Interactuar en la realidad y relacionarse con el caballo implica plantear un cambio en nuestra realidad y en la del caballo. Para que este plan resulte eficaz se debe establecer un vínculo con la realidad que debe implicar necesariamente actuar en tres órdenes: en lo real propiamente dicho, en el ámbito ideal y en lo formal.
El ámbito real queda definido por la descripción del escenario, lo que perciben nuestros sentidos y los del caballo... es un terreno plagado de incertidumbres y desconfianzas mutuas, a la defensiva, y en el que se establece, de hecho, una distancia de seguridad. Si nos acercamos el caballo se alejará, manteniendo esa distancia, preservando su “burbuja“ y dispuesto a la fuga si es necesario. Podríamos decir que en el ámbito real las cosas se dan cuerpo a cuerpo.
El ámbito ideal se refiere a todo lo que llevamos dentro: expectativas, ambiciones, imaginarios, aquella imagen que cada uno se hace del resultado final, el diseño del objetivo. Naturalmente el caballo desconoce absolutamente nuestras intenciones y hace muy bien en desconfiar abiertamente.
Lo formal, en cambio se refiere a las técnicas, procedimientos, las herramientas, recursos... el conocimiento que define nuestro hacer.
Como es fácil advertir, si no conjugamos estos tres aspectos es imposible crear una relación o vínculo con el caballo: si no estamos con el caballo (real), si no tenemos un objetivo (ideal) y si no tenemos un plan (formal). Cada aspecto por si solo no es suficiente.
Frente a frente con el caballo quedamos reducidos al cuerpo a cuerpo, en lo que el caballo sacará amplia ventaja, por instinto, es más fuerte, de mejores reflejos. Si actuamos como si creyéramos poder atrapar y dominar al caballo por la fuerza nos exponemos a riesgos físicos tanto para nosotros como para el caballo; y si optamos por una actitud absolutamente pasiva simplemente las cosas se desarrollarán según el interés del caballo. Creer que dominamos al caballo por la fuerza es una alucinación propia del mejor ilusionismo, siempre habrá un consentimiento y una aceptación del caballo, él tiene la última palabra.
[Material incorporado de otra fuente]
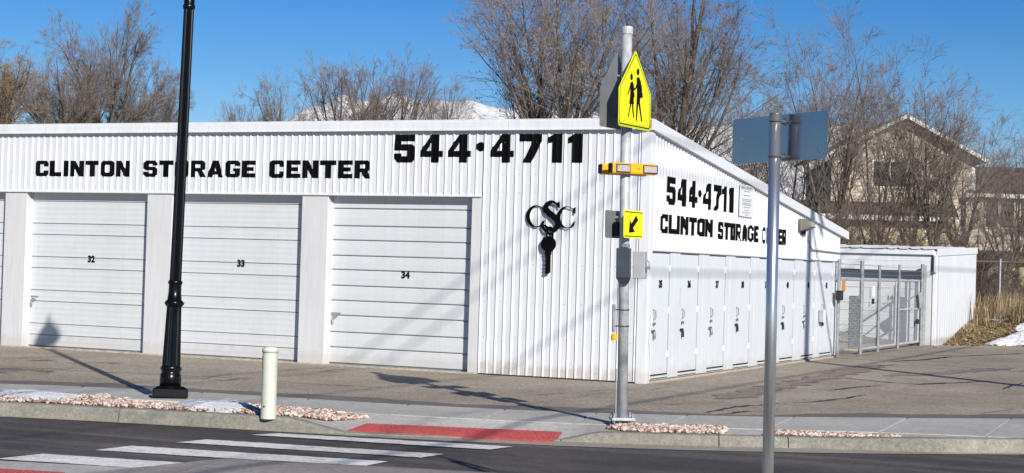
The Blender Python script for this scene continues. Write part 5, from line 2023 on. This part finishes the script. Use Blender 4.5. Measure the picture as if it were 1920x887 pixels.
def children_of(g, pts, rad, L, m, tmin, ang, ang_sd, lr, rr, rmin):
    n, k1, _ = pts.shape
    t = g.uniform(tmin, 0.98, (n, m))
    t.sort(axis=1)
    x = t * (k1 - 1)
    i = np.clip(x.astype(int), 0, k1 - 2)
    f = (x - i)[..., None]
    ar = np.arange(n)[:, None]
    P = pts[ar, i] * (1 - f) + pts[ar, i + 1] * f
    D = pts[ar, i + 1] - pts[ar, i]
    D /= np.linalg.norm(D, axis=2)[..., None] + 1e-9
    R = rad[ar, i] * (1 - f[..., 0]) + rad[ar, i + 1] * f[..., 0]
    rv = g.normal(0, 1, D.shape)
    perp = rv - (rv * D).sum(2)[..., None] * D
    perp /= np.linalg.norm(perp, axis=2)[..., None] + 1e-9
    a = np.radians(g.normal(ang, ang_sd, t.shape))[..., None]
    D2 = D * np.cos(a) + perp * np.sin(a)
    L2 = L[:, None] * lr * g.uniform(0.6, 1.25, t.shape) * (1.12 - 0.55 * t)
    R2 = np.maximum(R * rr * g.uniform(0.8, 1.1, t.shape), rmin)
    return P.reshape(-1, 3), D2.reshape(-1, 3), L2.ravel(), R2.ravel()


def gen_tree(seed, H, stems, spread, trunk_h, r0, mult=(6, 6, 6, 4), up=0.05, rtip=0.006, wander=0.09, buds=0):
    g = np.random.default_rng(seed)
    VT, FT, nT = [], [], 0
    VC, FC, nC = [], [], 0
    trunk = []
    if trunk_h > 0:
        P = np.zeros((1, 3)); P[0, 2] = -0.4
        pts, rad = branch_level(g, P, np.array([[0, 0, 1.0]]), np.array([trunk_h + 0.4]), np.array([r0]), np.array([r0 * 0.8]), 5, 0.03, 0.02)
        v, f = tubes(pts, rad, 9); VT.append(v); FT.append(f + nT); nT += len(v)
        base_p = pts[0, -1]
    else:
        base_p = np.array([0, 0, -0.3])
    az = np.linspace(0, 2 * np.pi, stems, endpoint=False) + g.uniform(-0.4, 0.4, stems)
    tilt = np.radians(spread) * np.sqrt(g.uniform(0.02, 1, stems))
    D = np.stack([np.cos(az) * np.sin(tilt), np.sin(az) * np.sin(tilt), np.cos(tilt)], 1)
    P = base_p[None] + (D * np.array([1, 1, 0])) * (r0 * 0.6 if trunk_h > 0 else 0.45) + np.array([0, 0, -0.05]) - (D * 0.15)
    L = (H - trunk_h) * g.uniform(0.72, 1.0, stems) * (1 - 0.25 * (tilt / max(tilt.max(), 1e-3)) ** 2)
    Rs = np.full(stems, r0 * (0.62 if trunk_h > 0 else 0.7)) * g.uniform(0.7, 1.1, stems)
    pts, rad = branch_level(g, P, D, L, Rs, Rs * 0.12, 9, wander * 0.7, up * 0.6)
    v, f = tubes(pts, rad, 7); VT.append(v); FT.append(f + nT); nT += len(v)
    Lc = L
    specs = [(mult[0], 0.12, 32, 9, 0.50, 0.42, 6, 5, up), (mult[1], 0.10, 34, 10, 0.52, 0.48, 4, 4, up), (mult[2], 0.1, 36, 12, 0.56, 0.55, 3, 3, up * 0.8), (mult[3], 0.08, 38, 14, 0.62, 0.7, 3, 2, up * 0.5)]
    for li, (mm, tmin, ang, sd, lr, rr, sides, k, upb) in enumerate(specs):
        if mm == 0: break
        P, D, L2, R2 = children_of(g, pts, rad, Lc, mm, tmin, ang, sd, lr, rr, rtip)
        D[:, 2] = np.where(D[:, 2] < -0.15, D[:, 2] * 0.3, D[:, 2]); D /= np.linalg.norm(D, axis=1)[:, None]
        keep = L2 > 0.12
        P, D, L2, R2 = P[keep], D[keep], L2[keep], R2[keep]
        pts, rad = branch_level(g, P, D, L2, R2, np.maximum(R2 * 0.3, rtip * 0.7), k, wander * (0.9 + 0.2 * li), upb)
        Lc = L2
        v, f = tubes(pts, rad, sides)
        if li == 0:
            VT.append(v); FT.append(f + nT); nT += len(v)
        else:
            VC.append(v); FC.append(f + nC); nC += len(v)
    if buds:
        tip = pts[:, -1]
        sel = g.random(len(tip)) < buds
        tip = tip[sel]
        n = len(tip)
        w = g.uniform(0.012, 0.03, (n, 1))
        o = np.array([[1, 0, 0], [0, 1, 0], [-1, 0, 0], [0, -1, 0]])
        V = np.concatenate([tip[:, None, :] + o[None] * w[:, :, None] * np.array([1, 1, 1]), (tip + np.array([0, 0, 0.05]))[:, None], (tip - np.array([0, 0, 0.05]))[:, None]], 1)
        idx = (np.arange(n) * 6)[:, None, None]
        fq = np.array([[0, 1, 4, 4], [1, 2, 4, 4], [2, 3, 4, 4], [3, 0, 4, 4]])
        ft = np.array([[1, 0, 5, 4], [3, 2, 5, 4]])
        F = (np.array([[0, 4, 2, 5], [1, 4, 3, 5]])[None] + idx).reshape(-1, 4)
        VC.append(V.reshape(-1, 3)); FC.append(F + nC); nC += n * 6
    return (np.concatenate(VT), np.concatenate(FT)), (np.concatenate(VC), np.concatenate(FC))


PROTO = {}


def proto_tree(key, twig, **kw):
    (vt, ft), (vc, fc) = gen_tree(**kw)
    PROTO[key] = (np_mesh('trunk', vt, ft, 'bark', True), np_mesh('crown', vc, fc, twig), kw['H'])


proto_tree('big_a', 'twig', seed=11, H=16, stems=10, spread=34, trunk_h=4.6, r0=0.26, mult=(11, 7, 6, 4), up=0.05, rtip=0.0046, wander=0.075, buds=0.25)
proto_tree('big_b', 'twig', seed=12, H=16, stems=10, spread=37, trunk_h=4.8, r0=0.26, mult=(11, 7, 6, 4), up=0.045, rtip=0.0046, wander=0.075, buds=0.25)
proto_tree('oak_a', 'twig', seed=21, H=14, stems=13, spread=72, trunk_h=7.0, r0=0.21, mult=(10, 7, 6, 4), up=0.03, rtip=0.0052, wander=0.08)
proto_tree('oak_b', 'twig', seed=22, H=14, stems=14, spread=68, trunk_h=7.0, r0=0.23, mult=(10, 7, 6, 4), up=0.035, rtip=0.0052, wander=0.08)
proto_tree('fan_a', 'twig', seed=33, H=12, stems=9, spread=52, trunk_h=6.5, r0=0.16, mult=(10, 6, 5, 3), up=0.04, rtip=0.0048, wander=0.07)
proto_tree('fan_b', 'twig', seed=36, H=12, stems=9, spread=50, trunk_h=6.5, r0=0.16, mult=(10, 6, 5, 3), up=0.04, rtip=0.0048, wander=0.07)
proto_tree('up_a', 'twig', seed=41, H=11, stems=5, spread=15, trunk_h=1.2, r0=0.14, mult=(11, 6, 5, 3), up=0.05, rtip=0.0052, wander=0.06)
proto_tree('up_b', 'twig', seed=42, H=11, stems=6, spread=19, trunk_h=0.8, r0=0.13, mult=(10, 6, 5, 3), up=0.045, rtip=0.0052, wander=0.06)
proto_tree('arch', 'twig', seed=51, H=10, stems=6, spread=42, trunk_h=1.8, r0=0.14, mult=(8, 6, 5, 3), up=0.035, rtip=0.0052, wander=0.07)
proto_tree('shrub', 'twig_dark', seed=61, H=4.5, stems=15, spread=46, trunk_h=0.0, r0=0.045, mult=(8, 6, 5, 0), up=0.02, rtip=0.0050)
proto_tree('tan', 'twig_tan', seed=71, H=12, stems=10, spread=24, trunk_h=4.5, r0=0.22, mult=(11, 8, 6, 3), up=0.05, rtip=0.007)


def tree(name, key, px, top_py, depth, rot, label, cat, zb=None, group=None, sx=1.0, tilt=0.0):
    w = CC[:2] + U * ((px - 960) / FPX * depth) + V_ * depth
    z0 = 0.0 if zb is None else zb
    ztop = 1.72 + (505.0 + 0.0294 * (px - 960) - top_py) / FPX * depth
    tr, cr, H = PROTO[key]
    s = (ztop - z0) / H * 1.02
    e = empty(name, (w[0], w[1], z0), rot, label, cat, group)
    e.scale = (s * sx, s * sx, s)
    e.rotation_euler = (0, tilt, rot)
    link_mesh('trunk', tr, e)
    link_mesh('crown', cr, e)
    return e


BT = 'bare winter trees behind the storage buildings'
tree('willow_tree', 'tan', -38, 66, 70, 0.3, 'tan twiggy tree cut off by the left edge of the photo', 'tree', group=BT, sx=0.9)
tree('bare_tree', 'oak_a', 108, 58, 88, 1.0, 'broad bare tree left of the lamp post, nearer the left edge', 'tree', group=BT, sx=0.72)
tree('bare_tree', 'oak_b', 200, 32, 92, 2.2, 'tallest spreading bare tree just left of the lamp post', 'tree', group=BT, sx=0.85)
tree('bare_tree', 'oak_a', 272, 92, 96, 3.9, 'lower bare tree partly behind the black lamp post', 'tree', group=BT, sx=0.62)
tree('bare_tree', 'fan_b', 458, 168, 104, 0.4, 'smallest sparse bare tree right of the lamp post', 'tree', group=BT, sx=0.7)
tree('bare_tree', 'fan_a', 516, 132, 104, 1.4, 'thin bare tree at the left foot of the snowy mountain', 'tree', group=BT, sx=0.62)
tree('bare_tree', 'fan_a', 622, 106, 92, 2.6, 'fan shaped bare tree in front of the left mountain peak', 'tree', group=BT, sx=0.85)
tree('bare_tree', 'fan_b', 690, 92, 94, 0.2, 'fan shaped bare tree before the highest mountain peak', 'tree', group=BT, sx=0.85)
tree('bare_tree', 'fan_a', 752, 98, 96, 4.4, 'bare tree with crossing stems right of the highest peak', 'tree', group=BT, sx=0.75)
tree('bare_tree', 'fan_b', 822, 128, 98, 2.9, 'low sparse bare tree before the right mountain shoulder', 'tree', group=BT, sx=0.6)
tree('cottonwood_tree', 'big_a', 1040, -150, 56, 0.5, 'huge bare cottonwood rising behind the front wall left of the school sign', 'tree', group=BT, sx=1.0)
tree('cottonwood_tree', 'big_b', 1262, -130, 60, 1.9, 'huge bare cottonwood rising behind the roof corner right of the school sign', 'tree', group=BT, sx=1.0)
tree('bare_tree', 'up_a', 1395, 110, 66, 0.3, 'bare tree above the sloping roof left of the blank sign', 'tree', group=BT)
tree('bare_tree', 'up_b', 1478, 62, 58, 2.1, 'slender bare tree directly behind the blank sign', 'tree', zb=0.7, group=BT)
tree('bare_tree', 'up_a', 1562, 12, 56, 1.2, 'tall slender bare tree just right of the blank sign', 'tree', zb=0.7, group=BT)
tree('bare_tree', 'up_b', 1642, 78, 60, 0.0, 'dense upright bare tree left of the house gable', 'tree', zb=0.9, group=BT)
tree('bare_tree', 'up_a', 1706, 92, 61, 3.0, 'dense upright bare tree in front of the house gable', 'tree', zb=0.9, group=BT)
tree('bare_tree', 'arch', 1752, 108, 60, 0.8, 'arching bare tree before the right slope of the gable', 'tree', zb=0.9, group=BT, sx=0.9)
tree('bare_tree', 'arch', 1800, 190, 64, 3.6, 'leaning bare tree reaching over the brown wing roof', 'tree', zb=1.0, group=BT, sx=1.1)
tree('bare_tree', 'arch', 1842, 380, 56, 1.5, 'small forked bare tree in front of the wing windows', 'tree', zb=1.0, group=BT, sx=1.3)
tree('bare_tree', 'up_b', 1935, 215, 85, 2.5, 'distant bare tree over the brown roof at the right edge', 'tree', zb=1.2, group=BT, sx=1.2)
SB = 'leafless shrubs behind the low building'
tree('bare_shrub', 'shrub', 1530, 330, 54, 0.0, 'leafless shrub behind the low end of the sloping roof', 'shrub', zb=0.7, group=SB, sx=1.1)
tree('bare_shrub', 'shrub', 1600, 345, 56, 1.1, 'leafless shrub above the left end of the low roof', 'shrub', zb=0.7, group=SB, sx=1.2)
tree('bare_shrub', 'shrub', 1668, 365, 55, 2.3, 'leafless shrub above the middle of the low roof', 'shrub', zb=0.7, group=SB, sx=1.3)
tree('bare_shrub', 'shrub', 1738, 380, 57, 3.3, 'leafless shrub above the right end of the low roof', 'shrub', zb=0.7, group=SB, sx=1.3)
tree('bare_shrub', 'shrub', 1795, 400, 60, 4.0, 'leafless shrub left of the small forked tree', 'shrub', zb=0.9, group=SB, sx=1.2)
tree('bare_shrub', 'shrub', 1850, 505, 53, 5.0, 'dark bramble at the foot of the low end wall', 'shrub', zb=0.9, group=SB, sx=1.9)

tree('bare_tree', 'arch', 1890, 300, 62, 2.2, 'low bare tree over the wing gutter at the right edge', 'tree', zb=1.0, group=BT, sx=1.2)
tree('bare_tree', 'arch', 1908, 235, 68, 4.4, 'bare tree whose twigs veil the brown roof near the right edge', 'tree', zb=1.1, group=BT, sx=1.0)
tree('bare_shrub', 'shrub', 1890, 500, 56, 2.6, 'dark bramble behind the straw grass near the fence post', 'shrub', zb=0.9, group=SB, sx=2.0)
tree('bare_shrub', 'shrub', 1925, 495, 58, 1.9, 'dark bramble behind the straw grass at the right edge', 'shrub', zb=0.9, group=SB, sx=2.0)

# dark evergreen bush in the yard
w = CC[:2] + U * ((1883 - 960) / FPX * 64) + V_ * 64
EB = empty('evergreen_bush', (w[0], w[1], 1.35), 0, 'dark green rounded bush in front of the tan garden wall', 'bush')
g = random.Random(9)
m = MB()
for _ in range(1500):
    a, b, r = g.uniform(0, 6.28), math.acos(g.uniform(-0.2, 1)), g.uniform(0.4, 1.0) ** 0.5
    x, y, z = 0.75 * r * math.sin(b) * math.cos(a), 0.6 * r * math.sin(b) * math.sin(a), 0.15 + 0.75 * r * math.cos(b) * g.uniform(0.7, 1.1)
    d = Vector((g.gauss(0, 1), g.gauss(0, 1), g.gauss(0.5, 1))).normalized() * g.uniform(0.05, 0.12)
    e = d.cross(Vector((g.gauss(0, 1), g.gauss(0, 1), g.gauss(0, 1)))).normalized() * 0.02
    m.add([(x - e.x, y - e.y, z - e.z), (x + e.x, y + e.y, z + e.z), (x + d.x, y + d.y, z + d.z)], [(0, 1, 2)])
m.build('foliage', 'shrub_green', EB)
m = MB(); m.tube([(0, 0, -0.3), (0, 0, 0.5)], 0.05, 6); m.build('stem', 'bark', EB)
Además, el uso de la fuerza se vuelve una herramienta tosca, burda que entorpece la comunicación, el caballo debe despejar el “ruido“ (señales que no pueden ser decodificadas por los sentidos) que hacemos en su boca, en su cuerpo, para tratar de interpretar alguna ayuda. Asi configuramos un círculo vicioso: menos nos entiende, más ruido hacemos con nuestras “ayudas“ obligándonos a incrementar las señales, más volúmen, que en algunos casos llega a aturdir al caballo.
El objetivo (lo ideal) por si sólo tampoco es suficiente. De nada sirve saber qué queremos si no sabemos qué podemos hacer y cómo debemos proceder... todo nuestro ideal puede verse reducido a una mera fantasía.
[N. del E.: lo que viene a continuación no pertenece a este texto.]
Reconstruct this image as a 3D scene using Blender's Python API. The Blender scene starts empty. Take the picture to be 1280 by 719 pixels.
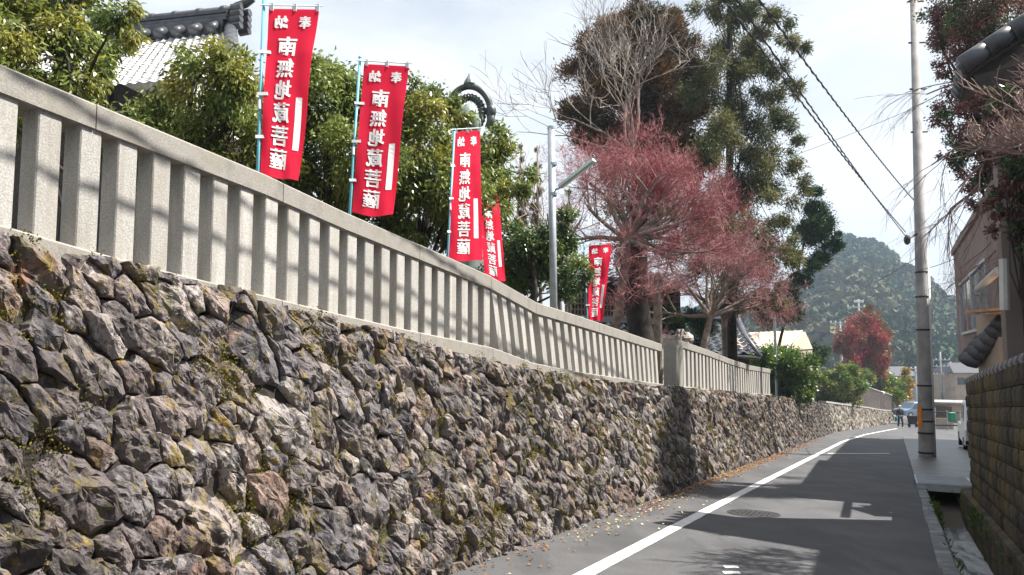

Una serie de técnicas y procedimientos (sólo lo formal), nos convertirán en autómatas, con algún éxito en algunas ocasiones, pero tampoco solventará el vínculo y sobre todo nos mantendrá alejados de poder desarrollar la sensibilidad necesaria para adecuar esas técnicas según el carácter de cada caballo.
Es prácticamente imposible manejar un caballo sin desarrollar el tacto que nos sensibilice para leer sus mensajes y entender, en la medida de lo posible, su lenguaje. En este ámbito es imprescindible tener en claro que planeamos una comunicación con el caballo, que esperamos que él esté atento y dispuesto a nuestras demandas y que es fundamental contar con un lenguaje compartido para entendernos, basado fundamentalmente en lo corporal (actitud, gestos, ritmos y miradas, no debemos perder de vista que nuestra actitud natural es manifiestamente la de un depredador y que en consecuencia debemos reeducarnos para que nuestras acciones no resulten una amenaza para el caballo).
La relación con el caballo se desarrolla entonces manteniendo aquel espacio de seguridad; y antes de vencer ese espacio o barrera, debemos negociar en términos de mutuo respeto: ninguno invadirá el espacio del otro sin previa conformidad.